Partners are working to keep Schroon Lake free of invasive species, though the lake is already populated with milfoil. Signs are seen at the Schroon Lake boat launch in the town of Schroon, warning boaters about the invasive species. 

A multi-municipality, multi-organization effort to keep Schroon Lake free of new invasive species will continue after the state Regional Economic Development Council awarded $289,750 to the program.

The funding will go toward a boat inspection and decontamination program as well as hand harvesting to remove the invasive Eurasian water milfoil. It’s an effort that involves the towns of Horicon, Chester and Schroon, Warren County, Essex County, the Schroon Lake Association, the East Shore Schroon Lake Association and the Paradox Lake Association.

The grant comes from the state Department of State’s Local Waterfront Revitalization Program.

“We really did this as a watershed,” said Mark Granger, president of the Schroon Lake Association. “This is what we’ve been trying to do. This is not just a victory for the money. It’s also a victory for the concept of, ‘political boundaries don’t matter.’ What matters is the watershed.”

The program to combat invasive species in the 4,126-acre lake had been given state funds before, but Granger said they were running out. This funding replaces it and keeps the boat decontamination stations at the southern and northern ends of the lake open, along with boat inspection stations around the lake.

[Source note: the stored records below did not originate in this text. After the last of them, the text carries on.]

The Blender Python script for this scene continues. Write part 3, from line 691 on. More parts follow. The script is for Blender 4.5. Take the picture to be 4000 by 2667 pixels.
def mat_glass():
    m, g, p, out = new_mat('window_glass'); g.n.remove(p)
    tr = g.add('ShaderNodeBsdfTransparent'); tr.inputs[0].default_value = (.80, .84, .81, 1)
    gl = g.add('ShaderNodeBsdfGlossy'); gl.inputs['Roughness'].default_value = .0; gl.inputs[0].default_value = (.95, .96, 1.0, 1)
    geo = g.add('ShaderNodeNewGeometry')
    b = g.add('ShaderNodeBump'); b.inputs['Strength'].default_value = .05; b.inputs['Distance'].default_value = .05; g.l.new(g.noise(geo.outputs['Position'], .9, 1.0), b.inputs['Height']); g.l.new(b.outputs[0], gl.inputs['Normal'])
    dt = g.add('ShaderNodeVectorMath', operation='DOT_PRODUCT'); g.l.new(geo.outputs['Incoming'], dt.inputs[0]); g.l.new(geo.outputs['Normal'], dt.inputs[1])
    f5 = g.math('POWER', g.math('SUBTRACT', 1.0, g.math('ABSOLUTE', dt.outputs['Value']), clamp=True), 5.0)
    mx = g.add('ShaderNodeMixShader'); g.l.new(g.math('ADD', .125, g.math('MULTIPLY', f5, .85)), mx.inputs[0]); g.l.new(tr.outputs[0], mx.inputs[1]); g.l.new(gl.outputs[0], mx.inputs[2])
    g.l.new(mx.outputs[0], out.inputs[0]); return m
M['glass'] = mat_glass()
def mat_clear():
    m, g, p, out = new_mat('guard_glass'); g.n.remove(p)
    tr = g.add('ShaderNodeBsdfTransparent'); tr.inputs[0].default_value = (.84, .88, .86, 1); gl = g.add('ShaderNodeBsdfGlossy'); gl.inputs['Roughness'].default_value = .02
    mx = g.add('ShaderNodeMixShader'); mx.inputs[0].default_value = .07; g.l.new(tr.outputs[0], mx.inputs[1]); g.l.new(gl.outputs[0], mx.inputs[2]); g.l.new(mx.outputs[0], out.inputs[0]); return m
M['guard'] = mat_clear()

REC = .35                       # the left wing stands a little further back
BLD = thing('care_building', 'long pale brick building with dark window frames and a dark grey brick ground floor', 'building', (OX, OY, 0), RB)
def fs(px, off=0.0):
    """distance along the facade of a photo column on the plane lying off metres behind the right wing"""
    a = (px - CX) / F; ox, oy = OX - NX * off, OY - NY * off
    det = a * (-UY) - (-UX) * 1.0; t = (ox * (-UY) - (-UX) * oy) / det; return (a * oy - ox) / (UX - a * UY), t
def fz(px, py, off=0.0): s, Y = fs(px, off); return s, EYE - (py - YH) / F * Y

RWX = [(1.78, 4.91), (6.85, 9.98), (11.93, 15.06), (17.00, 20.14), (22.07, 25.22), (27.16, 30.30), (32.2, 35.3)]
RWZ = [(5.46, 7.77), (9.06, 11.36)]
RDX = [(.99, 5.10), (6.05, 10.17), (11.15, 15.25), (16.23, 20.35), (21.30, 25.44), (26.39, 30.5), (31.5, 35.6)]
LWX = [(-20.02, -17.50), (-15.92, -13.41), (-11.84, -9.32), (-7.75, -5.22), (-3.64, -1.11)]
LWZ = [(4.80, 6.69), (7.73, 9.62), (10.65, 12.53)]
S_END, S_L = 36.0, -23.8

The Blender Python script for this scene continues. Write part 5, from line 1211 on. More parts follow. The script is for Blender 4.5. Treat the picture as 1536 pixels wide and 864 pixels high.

The boat decontamination station in Severance is newer to the watershed’s protection plan, installed last summer off of the Northway’s Exit 28. It already saved Schroon Lake from a possible $500,00 invasive species problem when staff washed off a boat coming from Saratoga Lake that was covered in zebra mussels.

Matt Simpson, town supervisor of Horicon, said at the state Department of Environmental Conservation’s boat launch station alone, between 8,000 and 9,000 boats come through between Memorial Day and Columbus Day.

“One of our key strategies in the Adirondack Park is to protect the quality of water in our lakes and protect our towns and the assets we have, because of our tourist-based economies, and you know, it’s very expensive to operate the stewards and boat decontamination on these sites,” Simpson said. “... So we’re very excited, and this (money) ensures us that we’re going to be able to continue this.”